Showing posts with label iDebate. Show all posts
Showing posts with label iDebate. Show all posts

Wednesday, February 8, 2012

iDebate: Thandie Newton as Olanna in Half of A Yellow Sun

We were so excited to hear that Half of A Yellow Sun by Chimamanda Ngozi Adichie was going to be made into a movie. The gist now is that Thandie Newton (who is African but not Nigerian) would be playing the lead role of Olanna. Some people have been saying that a Nollywood cast should be used rather than Hollywood big names. Is it more about local content or expertise or is it even a "business" decision? What do you think?

Screen Daily reports that producers Andrea Calderwood ("The Last King of Scotland," "Generation Kill") and Gail Egan ("Happy-Go-Lucky," "The Constant Gardener") have fully financed, thanks to help from both Nigerian private equity and the British Film Instute, their adaptation of Chimamanda Ngozi Adichie's bestselling novel "Half of a Yellow Sun." The novel, which won the Orange Prize for Fiction in 2007, is set during the Nigerian-Biafran War of 1967-1970, when the south of Nigeria attempted to secede and form their own country, the Republic of Biafra, and tracks a revolutionary university professor, his lover, her sister, a British ex-pat, and their houseboy, who are cought up in the conflict across the 1960s. Nigerian playwright Biyi Bandele, who's had a number of successes on the London stage, including his adaptation of seminal post-colonial novel "Things Fall Apart," is making his directorial debut with the project, and he's assembled quite an impressive cast, with Chiwetel Ejiofor, Dominic Cooper and Thandie Newton all locked into the film. The trade don't have a firm word on who each is playing, but our guess is that Ejiofor will play university professor Odenigbo, Newton his lover, Olanna, and Cooper will play Richard, a British ex-pat in Nigeria to study.

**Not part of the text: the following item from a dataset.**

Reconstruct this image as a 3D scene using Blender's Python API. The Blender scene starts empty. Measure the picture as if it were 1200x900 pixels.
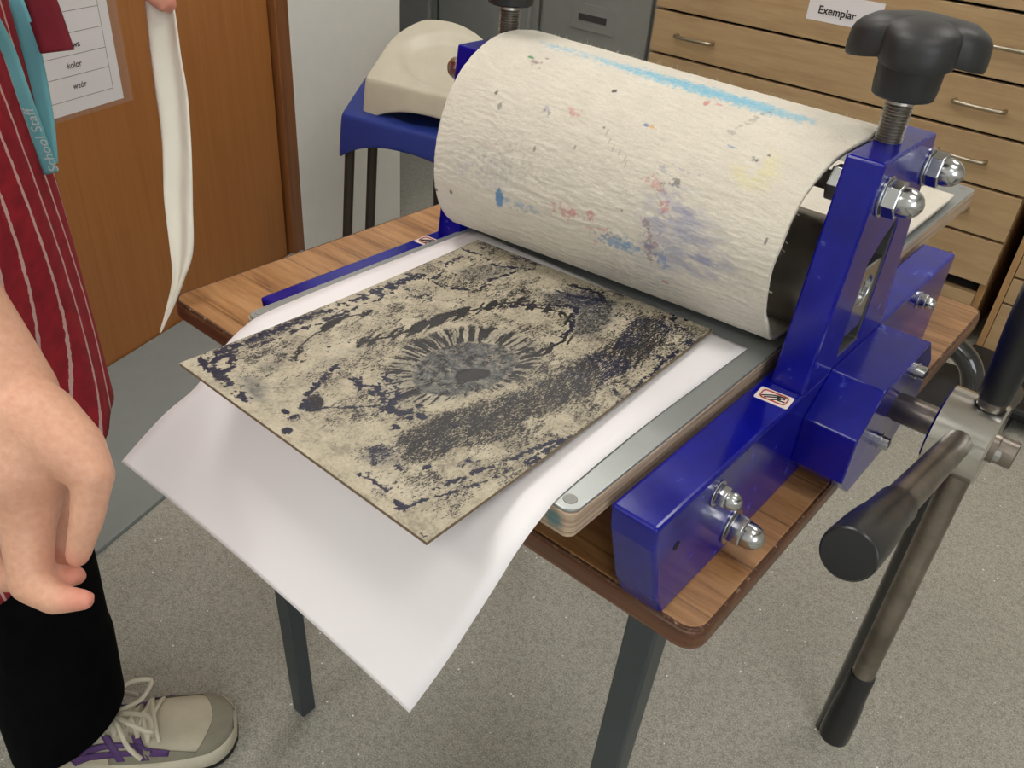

It's a pretty terrific cast, not least a rare lead role for Ejiofor, one of our favorite working actors, while the presence of Cooper hot off "The Devil's Double" and "Captain America: The First Avenger" will undoubtedly help the film internationally. Filming starts in March, before Ejiofor segues to Steve McQueen's "Twelve Years A Slave," so we're unlikely to see this before 2013, but it certainly seems to be a film to keep an eye on.

Source: Indiewire

Friday, November 4, 2011

iDebate: Are We Writing in Africa?

Emma Iduma asks in Mantle
"The question this piece primarily addresses is whether or not we are writing in Africa (especially writing in the English language). The answer is a simple, yet complicated yes. It is simple because, indeed, we are putting pen to paper, and fingers to keyboard. There is evidence of this on the Internet – the growing number of platforms, including online journals, Facebook groups and networking sites. Yet it is a complicated yes because intra-African literary institutions are few, and insufficient. For instance, Nigeria, with over 150 million people, has less than five standard book publishers, less than five print literary journals, no grant-giving body, and few prizes.If we are writing in Africa the necessary corollary is that we are being published in Africa, by Africans, and for Africans (I am only interested in "Africa" as a geographical space, as a physical and territorial delimitation). This is not exactly the case, in a lot of ways, with only very few exceptions.It does not cost little to write in Africa; aside the fact that obvious glamour is not guaranteed to the young writer, there is the absence of intra-African visibility. The concerns, then, I propose, must shift from singular considerations of what is being written to pluralized considerations of how what is being written will be read, understood and contextualized."
Is Africa writing what she wants to write, the way she wants to write it? If she uses Western media, does it affect anything? Does it change the sound of her voice or the slant of her words? Is there a way Africa can be written? Tell me...

Tuesday, June 7, 2011

iDebate

On April 11, James Morgan wrote a piece titled "Why did LOL infiltrate the language?" about how LOL has been added to the Oxford Dictionary.

"The internet slang term "LOL" (laughing out loud) has been added to the Oxford English Dictionary, to the mild dismay of language purists. But where did the term originate? And is it really a threat to our lexicon?
"OMG! LOL's in the OED. LMAO!" If you find the above string of letters utterly unintelligible, you are clearly an internet "noob". Let me start again. Golly gosh! The popular initialism LOL (laughing out loud) has been inducted into the canon of the English language, the Oxford English Dictionary. Blimey! What is going on?
The OED defines LOL as an interjection "used chiefly in electronic communications... to draw attention to a joke or humorous statement, or to express amusement".

Language is living. It changes, and much of the changes creeps in on us. There are the 'language purists' I choose to call them, who think language is sacred and should not be stained by 'pulpy-words' picked from the garbage of the internet. Sad news. This garbage is part of our life, along with its language.

Why did LOL infiltrate the language? I think the question should be why not?